During the presentation of the Guide for Preparing Municipal Housing Charters, Carlos Humberto de Carvalho emphasized that “solving housing problems is only possible with local governance,” but warned that it cannot bear “the responsibility without the means to respond.”
An advocate of the “metropolitan municipality, to better respond to the metropolitan scale,” he expressed feeling more supported today by “some mayors” who “push for going further” within the AML entity.
“The Lisbon Metropolitan Area lacks competencies; we have pursued this path because the municipalities wanted to, recognizing it couldn’t be done alone,” he praised, lamenting the “impossible bureaucracy and formalism” hindering progress.
Participating in the discussion on “Housing and Territory: the Metropolitan Dimension,” architect Helena Roseta called for “a territorial and metropolitan vision,” acknowledging “what a home represents for each family and individual,” as well as the individual and local scale.
“Unfortunately, we lack metropolitan power, and we must strive to go further,” she urged, praising the initiative of the Guide for Preparing Municipal Housing Charters and calling for “a long-term perspective” and mobilization against bureaucracy, using existing tools.
“Housing is one of the areas that makes us most vulnerable if we cannot address it urgently,” noted João Pedro Costa, president of the Center for Research in Architecture, Urbanism and Design, also a speaker at the initiative.

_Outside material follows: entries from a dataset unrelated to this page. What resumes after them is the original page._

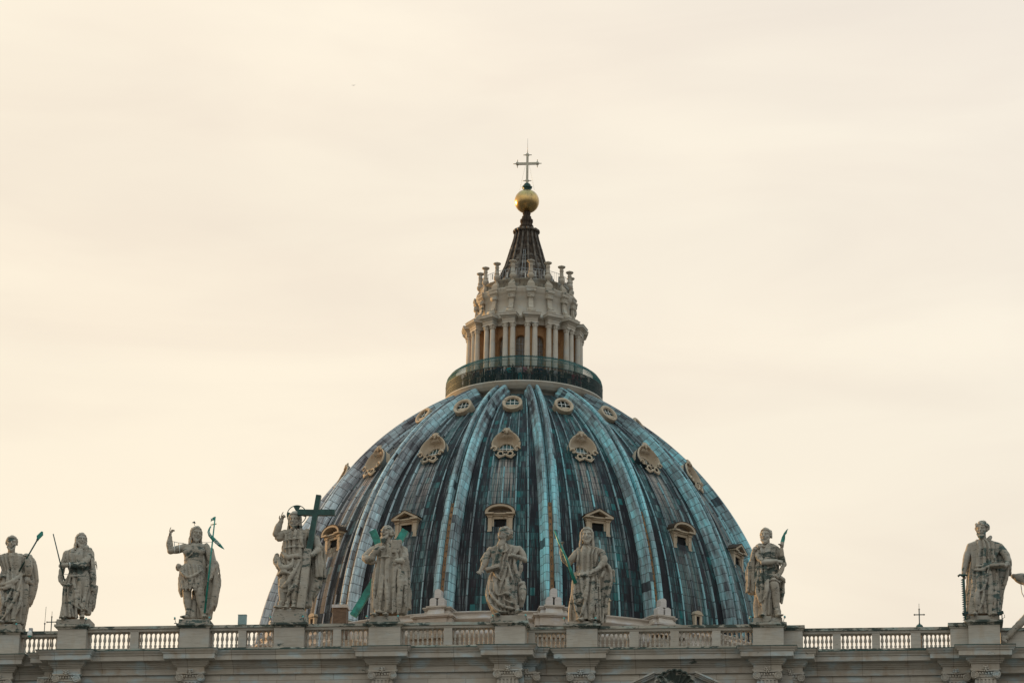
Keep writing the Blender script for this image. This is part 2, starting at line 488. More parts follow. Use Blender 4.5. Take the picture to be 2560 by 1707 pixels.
def roof_mat():
    m, nt, b = newmat('roof_tiles')
    tc = N(nt, 'ShaderNodeTexCoord')
    f = noise(nt, tc.outputs['Object'], 0.5, 5)
    c = mixc(nt, mrange(nt, f, 0.3, 0.7), (0.22, 0.15, 0.10), (0.34, 0.27, 0.20))
    LK(nt, c, b.inputs['Base Color'])
    b.inputs['Roughness'].default_value = 0.9
    return m


M_ROOF = roof_mat()

# ------------------------------------------------------------------ mesh helpers


class MB:
    """collects faces, then links them as one mesh object"""

    def __init__(s):
        s.v, s.f, s.uv, s.sm, s.mi = [], [], [], [], []

    def add(s, verts, faces, uvs=None, smooth=False, mi=0):
        o = len(s.v)
        s.v.extend([tuple(map(float, p)) for p in verts])
        for i, fc in enumerate(faces):
            s.f.append([o + q for q in fc])
            s.uv.append(uvs[i] if uvs else None)
            s.sm.append(smooth)
            s.mi.append(mi)
        return s

    def box(s, x0, x1, y0, y1, z0, z1, M=None):
        v = [(x0, y0, z0), (x1, y0, z0), (x1, y1, z0), (x0, y1, z0), (x0, y0, z1), (x1, y0, z1), (x1, y1, z1), (x0, y1, z1)]
        if M is not None:
            v = [M @ Vector(p) for p in v]
        return s.add(v, [(0, 3, 2, 1), (4, 5, 6, 7), (0, 1, 5, 4), (1, 2, 6, 5), (2, 3, 7, 6), (3, 0, 4, 7)])

    def frustum(s, b0, b1, z0, z1):
        """b = (x0,x1,y0,y1) at bottom and top"""
        v = [(b0[0], b0[2], z0), (b0[1], b0[2], z0), (b0[1], b0[3], z0), (b0[0], b0[3], z0), (b1[0], b1[2], z1), (b1[1], b1[2], z1), (b1[1], b1[3], z1), (b1[0], b1[3], z1)]
        return s.add(v, [(0, 3, 2, 1), (4, 5, 6, 7), (0, 1, 5, 4), (1, 2, 6, 5), (2, 3, 7, 6), (3, 0, 4, 7)])

    def beam(s, a, b, w, h, upv=(0, 0, 1), w2=None, h2=None):
        """box beam from a to b, w across, h along the other axis"""
        a, b = Vector(a), Vector(b)
        dd = (b - a).normalized()
        upv = Vector(upv)
        side = dd.cross(upv)
        if side.length < 1e-4:
            side = dd.cross(Vector((0, 1, 0)))
        side.normalize()
        u2 = side.cross(dd).normalized()
        w2 = w if w2 is None else w2
        h2 = h if h2 is None else h2
        v = [a - side * w / 2 - u2 * h / 2, a + side * w / 2 - u2 * h / 2, a + side * w / 2 + u2 * h / 2, a - side * w / 2 + u2 * h / 2,
             b - side * w2 / 2 - u2 * h2 / 2, b + side * w2 / 2 - u2 * h2 / 2, b + side * w2 / 2 + u2 * h2 / 2, b - side * w2 / 2 + u2 * h2 / 2]
        return s.add(v, [(0, 3, 2, 1), (4, 5, 6, 7), (0, 1, 5, 4), (1, 2, 6, 5), (2, 3, 7, 6), (3, 0, 4, 7)])

    def tube(s, pts, r, n=8, cap=True, smooth=True, closed=False):
        pts = [Vector(p) for p in pts]
        m = len(pts)
        rr = r if isinstance(r, (list, tuple)) else [r] * m
        rings = []
        prev = None
        for i in range(m):
            if closed:
                t = pts[(i + 1) % m] - pts[i - 1]
            else:
                t = pts[min(i + 1, m - 1)] - pts[max(i - 1, 0)]
            t.normalize()
            if prev is None:
                q = t.cross(Vector((0, 0, 1)))
                if q.length < 0.05:
                    q = t.cross(Vector((0, 1, 0)))
                q.normalize()
            else:
                q = prev - t * prev.dot(t)
                q.normalize()
            prev = q
            w = t.cross(q)
            rings.append([pts[i] + (q * math.cos(2 * PI * k / n) + w * math.sin(2 * PI * k / n)) * rr[i] for k in range(n)])
        v = [p for rg in rings for p in rg]
        f = []
        for i in range(m if closed else m - 1):
            j = (i + 1) % m
            for k in range(n):
                f.append((i * n + k, i * n + (k + 1) % n, j * n + (k + 1) % n, j * n + k))
        if cap and not closed:
            f.append(tuple(reversed(range(n))))
            f.append(tuple((m - 1) * n + k for k in range(n)))
        return s.add(v, f, smooth=smooth)

    def lathe(s, prof, c=(0, 0, 0), n=24, a0=0.0, a1=2 * PI, smooth=True, uvs=None, M=None):
        """prof: (r, z) list, from bottom to top"""
        full = abs(a1 - a0 - 2 * PI) < 1e-6
        cols = n if full else n + 1
        v = []
        for (r, z) in prof:
            for k in range(cols):
                a = a0 + (a1 - a0) * k / n
                p = Vector((c[0] + r * math.cos(a), c[1] + r * math.sin(a), c[2] + z))
                v.append(M @ p if M is not None else p)
        f, uvl = [], []
        for i in range(len(prof) - 1):
            for k in range(n):
                k2 = (k + 1) % cols
                f.append((i * cols + k, i * cols + k2, (i + 1) * cols + k2, (i + 1) * cols + k))
                uvl.append([(k / n, prof[i][1]), ((k + 1) / n, prof[i][1]), ((k + 1) / n, prof[i + 1][1]), (k / n, prof[i + 1][1])])
        s.add(v, f, uvs=uvl, smooth=smooth)
        if full:
            o = []
            if prof[0][0] > 1e-4:
                s.add(v[:cols], [tuple(reversed(range(cols)))])
            if prof[-1][0] > 1e-4:
                s.add(v[-cols:], [tuple(range(cols))])
        return s

    def prism(s, poly, y0, y1, M=None, smooth=False):
        """poly in (x,z), extruded along y"""
        n = len(poly)
        v = [(x, y0, z) for x, z in poly] + [(x, y1, z) for x, z in poly]
        if M is not None:
            v = [M @ Vector(p) for p in v]
        f = [tuple(range(n)), tuple(reversed(range(n, 2 * n)))]
        s.add(v, f)
        s.add(v, [(i, i + n, (i + 1) % n + n, (i + 1) % n) for i in range(n)], smooth=smooth)
        return s

    def sweep(s, prof, plan, closed_prof=True):
        """moulding: prof (o,z) swept along plan polyline (x,y); o is measured to the right of travel (towards -Y when going +X)"""
        P = [Vector((a, b2)) for a, b2 in plan]
        m = len(P)
        offs = []
        for i in range(m):
            dirs = []
            if i > 0:
                dirs.append((P[i] - P[i - 1]).normalized())
            if i < m - 1:
                dirs.append((P[i + 1] - P[i]).normalized())
            ns = [Vector((q.y, -q.x)) for q in dirs]
            if len(ns) == 1:
                offs.append(ns[0])
            else:
                b = ns[0] + ns[1]
                b /= max(1e-6, b.dot(ns[0]))
                offs.append(b)
        k = len(prof)
        v = []
        for i in range(m):
            for (o, z) in prof:
                q = P[i] + offs[i] * o
                v.append((q.x, q.y, z))
        f = []
        for i in range(m - 1):
            for j in range(k if closed_prof else k - 1):
                j2 = (j + 1) % k
                f.append((i * k + j, (i + 1) * k + j, (i + 1) * k + j2, i * k + j2))
        s.add(v, f)
        if closed_prof:
            s.add(v[:k], [tuple(range(k))])
            s.add(v[-k:], [tuple(reversed(range(k)))])
        return s

    def mesh(s, name, mats):
        me = bpy.data.meshes.new(name)
        me.from_pydata(s.v, [], s.f)
        if any(u for u in s.uv):
            ul = me.uv_layers.new(name='UVMap')
            i = 0
            buf = []
            for fc, u in zip(s.f, s.uv):
                if u:
                    for q in u:
                        buf.extend(q)
                else:
                    buf.extend([0.5, 0.5] * len(fc))
            ul.data.foreach_set('uv', buf)
        me.polygons.foreach_set('use_smooth', s.sm)
        me.polygons.foreach_set('material_index', s.mi)
        for m in (mats if isinstance(mats, (list, tuple)) else [mats]):
            me.materials.append(m)
        me.update()
        return me

    def build(s, name, mats, parent=None, loc=None, rotz=None):
        o = bpy.data.objects.new(name, s.mesh(name, mats))
        COL.objects.link(o)
        if parent:
            o.parent = parent
        if loc is not None:
            o.location = loc
        if rotz is not None:
            o.rotation_euler = (0, 0, rotz)
        return o


def tag(o, label=None, cat=None, group=None, kind=None):
    if label:
        o['label'] = label
    if cat:
        o['category'] = cat
    if group:
        o['group'] = group
    if kind:
        o['kind'] = kind
    return o


def thing(name, label, cat, loc=(0, 0, 0), rotz=0.0, group=None):
    o = bpy.data.objects.new(name, None)
    o.empty_display_size = 0.5
    COL.objects.link(o)
    o.location = loc
    o.rotation_euler = (0, 0, rotz)
    return tag(o, label, cat, group)


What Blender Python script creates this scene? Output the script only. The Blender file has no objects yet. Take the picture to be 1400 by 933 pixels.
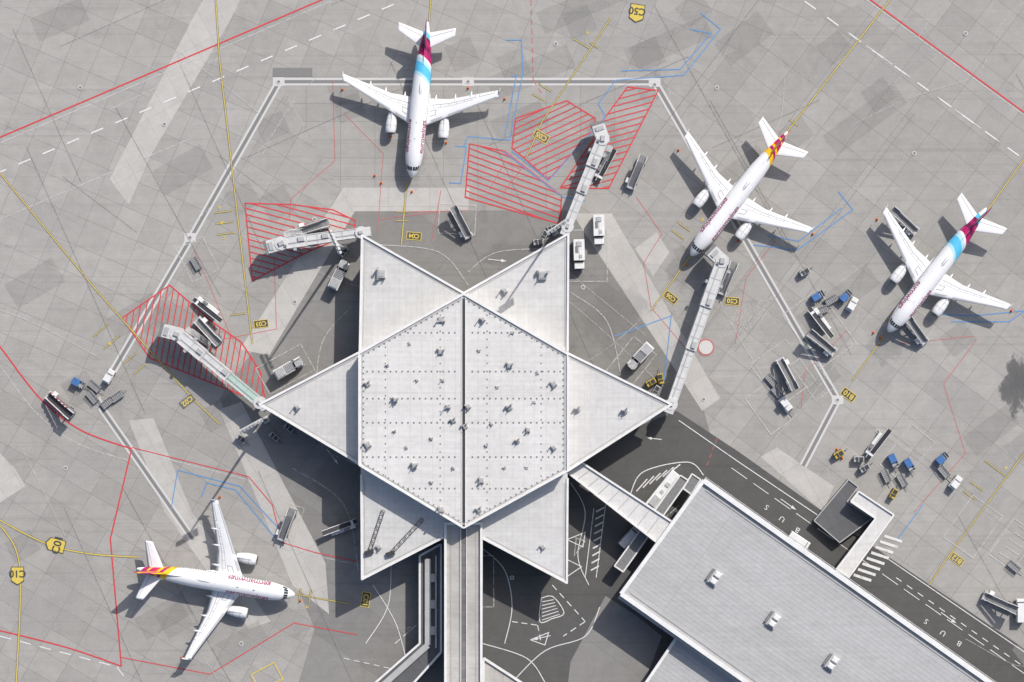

Highlighting “the re-emergence of shanty towns” and “the hot-bed phenomenon,” he acknowledged “the problem is much more complex today,” stressing that “all responses are needed” and collaboration between public, private, and cooperative sectors is essential.
“We lack action; it’s time for action, to gather efforts, ideology is not central to the housing issue, we must give space to all solutions and analyze opportunities,” he asserted, considering that the launched guide could assist in this regard.
At the session’s opening, architect João Paulo Lopes introduced the Guide for Preparing Municipal Housing Charters as a planning tool stemming from knowledge of local realities, now meant to guide action, calling for a “consistent and balanced housing policy.”
The three volumes of the Guide for Preparing Municipal Housing Charters are the result of two years of work and aim to support municipalities and municipal technicians.